上記実施形態においては、樹脂環16は、1枚の正変位レンズと1枚の負変位レンズとを保持しているが、樹脂環16または樹脂環16と同様の樹脂環は、1以上の正変位レンズと1以上の負変位レンズを保持することができる。すなわち、樹脂環16は3以上のレンズを保持することができる。この場合、正変位レンズと負変位レンズを少なくとも1枚ずつ保持していれば、本発明の効果を得ることができる。
10 レンズユニット
11 鏡胴
12 赤外線カットフィルタ
13、17、18 押え環
14、15 スペーサ
16 樹脂環
21 レンズ保持部
22 突出部

Claims (10)

  1. 全系の光軸に対して所定方向に偏心した場合に結像位置が前記所定方向に変位する正の偏心感度を有する正変位レンズと、前記全系の光軸に対して前記所定方向に偏心した場合に前記結像位置が前記所定方向とは逆向きに変位する負の偏心感度を有する負変位レンズと、を含む複数のレンズと、
    樹脂製であり、かつ、前記複数のレンズのなかで隣接する前記正変位レンズと前記負変位レンズを保持し、前記正変位レンズと前記負変位レンズの前記全系の光軸に対する偏心の方向及び量を固定する樹脂環と、
    前記樹脂環より物体側に位置し、像側端に開口絞りを設けたスペーサと、
    を備え
    前記樹脂環に保持される前記正変位レンズと前記負変位レンズのうち最も物体側に位置するレンズの一部は、前記樹脂環の物体側端より前記全系の光軸の方向に突出して前記スペーサと当接するレンズユニット。

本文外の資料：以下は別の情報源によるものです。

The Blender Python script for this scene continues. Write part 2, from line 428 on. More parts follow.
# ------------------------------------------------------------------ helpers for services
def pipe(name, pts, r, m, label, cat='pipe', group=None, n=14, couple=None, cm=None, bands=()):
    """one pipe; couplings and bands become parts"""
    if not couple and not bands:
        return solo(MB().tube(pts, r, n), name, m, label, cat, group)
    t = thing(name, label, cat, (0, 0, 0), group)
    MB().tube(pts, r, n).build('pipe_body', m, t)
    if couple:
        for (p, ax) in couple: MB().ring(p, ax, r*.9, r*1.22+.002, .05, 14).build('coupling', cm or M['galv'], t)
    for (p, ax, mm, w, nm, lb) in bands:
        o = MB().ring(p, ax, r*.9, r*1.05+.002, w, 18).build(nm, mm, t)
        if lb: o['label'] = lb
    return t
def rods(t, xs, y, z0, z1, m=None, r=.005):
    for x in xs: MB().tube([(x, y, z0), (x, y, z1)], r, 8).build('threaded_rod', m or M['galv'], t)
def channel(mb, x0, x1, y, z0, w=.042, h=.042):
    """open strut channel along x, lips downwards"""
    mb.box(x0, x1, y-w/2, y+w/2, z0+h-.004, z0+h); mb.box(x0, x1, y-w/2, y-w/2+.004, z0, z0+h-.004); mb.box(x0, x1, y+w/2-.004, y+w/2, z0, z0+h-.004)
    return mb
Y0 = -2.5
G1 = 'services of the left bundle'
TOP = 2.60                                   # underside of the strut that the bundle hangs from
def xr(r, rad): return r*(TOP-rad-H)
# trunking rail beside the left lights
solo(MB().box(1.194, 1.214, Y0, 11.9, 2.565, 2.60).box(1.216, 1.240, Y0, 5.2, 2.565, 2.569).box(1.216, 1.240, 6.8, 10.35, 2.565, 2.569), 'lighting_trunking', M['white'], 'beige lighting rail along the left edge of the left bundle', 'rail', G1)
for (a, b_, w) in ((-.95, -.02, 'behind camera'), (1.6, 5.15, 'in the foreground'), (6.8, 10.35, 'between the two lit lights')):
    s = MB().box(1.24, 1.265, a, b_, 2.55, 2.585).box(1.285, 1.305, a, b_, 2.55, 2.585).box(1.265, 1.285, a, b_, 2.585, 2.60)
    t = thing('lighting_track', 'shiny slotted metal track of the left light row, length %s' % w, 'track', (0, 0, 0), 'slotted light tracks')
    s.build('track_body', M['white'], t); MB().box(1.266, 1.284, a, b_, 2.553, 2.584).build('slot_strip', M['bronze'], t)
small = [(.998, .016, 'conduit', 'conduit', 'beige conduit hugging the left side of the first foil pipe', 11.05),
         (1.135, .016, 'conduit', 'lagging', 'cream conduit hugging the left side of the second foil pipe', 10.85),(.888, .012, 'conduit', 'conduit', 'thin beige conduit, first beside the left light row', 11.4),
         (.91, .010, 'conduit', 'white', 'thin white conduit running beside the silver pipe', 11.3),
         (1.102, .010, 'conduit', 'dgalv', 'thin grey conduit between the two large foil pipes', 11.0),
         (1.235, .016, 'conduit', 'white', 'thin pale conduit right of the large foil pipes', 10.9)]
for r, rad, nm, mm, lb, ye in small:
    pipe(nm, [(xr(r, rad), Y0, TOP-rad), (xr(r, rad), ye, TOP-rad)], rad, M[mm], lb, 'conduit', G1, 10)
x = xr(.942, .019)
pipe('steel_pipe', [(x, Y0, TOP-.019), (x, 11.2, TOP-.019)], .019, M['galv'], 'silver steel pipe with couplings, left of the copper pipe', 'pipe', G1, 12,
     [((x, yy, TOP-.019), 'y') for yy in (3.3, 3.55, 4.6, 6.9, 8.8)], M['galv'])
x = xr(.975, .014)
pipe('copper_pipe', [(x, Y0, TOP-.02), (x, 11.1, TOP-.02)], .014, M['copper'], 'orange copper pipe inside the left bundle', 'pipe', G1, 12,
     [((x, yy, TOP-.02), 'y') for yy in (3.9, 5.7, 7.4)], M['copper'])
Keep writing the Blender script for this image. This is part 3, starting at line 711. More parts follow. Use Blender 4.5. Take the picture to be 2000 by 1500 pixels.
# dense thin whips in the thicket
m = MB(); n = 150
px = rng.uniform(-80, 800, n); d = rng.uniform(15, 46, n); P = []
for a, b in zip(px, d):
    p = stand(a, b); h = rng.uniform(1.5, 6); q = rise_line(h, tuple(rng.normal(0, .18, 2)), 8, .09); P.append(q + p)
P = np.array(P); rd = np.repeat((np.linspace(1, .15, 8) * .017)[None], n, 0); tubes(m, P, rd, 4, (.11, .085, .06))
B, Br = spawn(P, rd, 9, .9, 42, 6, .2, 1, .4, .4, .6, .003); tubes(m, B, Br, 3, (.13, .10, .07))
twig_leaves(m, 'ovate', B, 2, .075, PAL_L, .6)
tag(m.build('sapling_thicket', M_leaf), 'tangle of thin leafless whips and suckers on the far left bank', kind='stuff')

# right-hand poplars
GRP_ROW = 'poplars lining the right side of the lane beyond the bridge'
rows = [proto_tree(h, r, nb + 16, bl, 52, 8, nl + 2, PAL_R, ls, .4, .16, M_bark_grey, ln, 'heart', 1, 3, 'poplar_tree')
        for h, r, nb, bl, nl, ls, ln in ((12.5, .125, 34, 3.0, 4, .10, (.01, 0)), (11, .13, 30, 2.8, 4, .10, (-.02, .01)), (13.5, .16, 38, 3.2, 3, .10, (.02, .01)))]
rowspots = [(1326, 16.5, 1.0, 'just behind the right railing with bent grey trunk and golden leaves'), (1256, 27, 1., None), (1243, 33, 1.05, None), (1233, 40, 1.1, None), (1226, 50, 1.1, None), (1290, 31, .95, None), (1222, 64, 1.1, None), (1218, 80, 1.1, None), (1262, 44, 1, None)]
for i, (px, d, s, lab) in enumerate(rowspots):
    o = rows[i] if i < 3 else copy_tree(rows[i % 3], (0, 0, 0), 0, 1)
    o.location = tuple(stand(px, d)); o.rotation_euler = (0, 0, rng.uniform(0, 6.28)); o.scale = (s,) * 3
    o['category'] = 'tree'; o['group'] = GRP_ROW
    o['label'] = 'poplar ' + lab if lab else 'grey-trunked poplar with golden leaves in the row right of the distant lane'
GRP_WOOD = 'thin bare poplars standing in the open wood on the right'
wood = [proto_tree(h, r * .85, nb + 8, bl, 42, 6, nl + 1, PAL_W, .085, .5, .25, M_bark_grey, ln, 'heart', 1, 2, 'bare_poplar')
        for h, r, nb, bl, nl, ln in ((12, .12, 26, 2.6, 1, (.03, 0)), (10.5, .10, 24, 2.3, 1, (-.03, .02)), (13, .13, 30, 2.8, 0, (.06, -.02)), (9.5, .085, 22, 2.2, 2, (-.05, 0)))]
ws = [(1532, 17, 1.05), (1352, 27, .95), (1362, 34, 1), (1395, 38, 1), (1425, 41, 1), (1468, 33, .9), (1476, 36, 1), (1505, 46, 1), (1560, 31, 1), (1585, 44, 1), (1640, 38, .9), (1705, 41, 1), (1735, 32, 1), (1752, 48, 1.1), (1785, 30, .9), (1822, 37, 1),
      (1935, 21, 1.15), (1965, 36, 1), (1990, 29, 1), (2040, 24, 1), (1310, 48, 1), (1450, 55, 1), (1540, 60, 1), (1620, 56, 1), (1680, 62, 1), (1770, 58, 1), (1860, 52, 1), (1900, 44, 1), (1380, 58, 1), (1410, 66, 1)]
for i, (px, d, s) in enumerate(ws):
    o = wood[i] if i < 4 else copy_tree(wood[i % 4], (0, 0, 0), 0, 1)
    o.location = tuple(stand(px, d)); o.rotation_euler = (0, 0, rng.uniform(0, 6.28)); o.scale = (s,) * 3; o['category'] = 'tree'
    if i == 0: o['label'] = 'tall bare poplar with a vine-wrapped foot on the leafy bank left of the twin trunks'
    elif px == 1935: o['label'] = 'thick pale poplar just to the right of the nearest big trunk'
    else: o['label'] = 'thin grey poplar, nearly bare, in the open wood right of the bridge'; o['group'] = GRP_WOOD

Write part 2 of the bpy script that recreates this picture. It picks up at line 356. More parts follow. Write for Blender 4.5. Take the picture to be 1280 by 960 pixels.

  2. 前記樹脂環のレンズ保持部の内径は、保持する前記正変位レンズ及び前記負変位レンズの外径よりも小さい請求項1に記載のレンズユニット。
  3. 前記樹脂環は、内周側に突出する突出部を複数有する請求項1または2に記載のレンズユニット。
  4. 前記樹脂環は、前記樹脂環が保持する前記正変位レンズまたは前記負変位レンズと、前記樹脂環が保持する前記正変位レンズまたは前記負変位レンズに隣接する他のレンズとの前記全系の光軸の方向に沿った間隔を保つスペーサである請求項1〜3のいずれか1項に記載のレンズユニット。
  5. 前記樹脂環は、1枚の前記正変位レンズと1枚の前記負変位レンズとを保持する請求項1〜4のいずれか1項に記載のレンズユニット。
  6. 前記樹脂環が保持する前記正変位レンズは前記複数のレンズのなかで前記偏心感度が最大であり、かつ、前記樹脂環が保持する前記負変位レンズは前記複数のレンズの中で前記偏心感度が最小である請求項1〜5のいずれか1項に記載のレンズユニット。
  7. 前記樹脂環が保持する前記正変位レンズと前記負変位レンズは、前記複数のレンズのなかで最も直径が近いレンズの組み合わせである請求項1〜6のいずれか1項に記載のレンズユニット。
  8. 前記樹脂環が保持する前記正変位レンズと前記負変位レンズは、前記複数のレンズのなかで最も径が小さいレンズと2番目に径が小さいレンズの組み合わせ、または、前記複数のレンズのなかで最も径が小さい2つのレンズの組み合わせである請求項1〜7のいずれか1項に記載のレンズユニット。
  9. 前記複数のレンズのうち一のレンズを前記所定方向に所定量だけ偏心し、かつ、他のレンズを所定位置に配置する際に、前記一のレンズの偏心に起因した結像位置の変位量を比較する場合に、
    前記樹脂環が保持する前記正変位レンズと前記負変位レンズは、前記複数のレンズのなかで、最も前記変位量の絶対値が大きいレンズと、2番目に前記変位量の絶対値が大きいレンズの組み合わせである請求項1〜8のいずれか1項に記載のレンズユニット。
  10. 前記複数のレンズとして、物体側から順に、負のパワーを有する第1レンズと、正のパワーを有する第2レンズと、正のパワーを有する第3レンズと、負のパワーを有する第4レンズと、正のパワーを有する第5レンズと、正のパワーを有する第6レンズと、を備え、
    前記樹脂環は、前記第4レンズと前記第5レンズを保持する請求項1〜9のいずれか1項に記載のレンズユニット。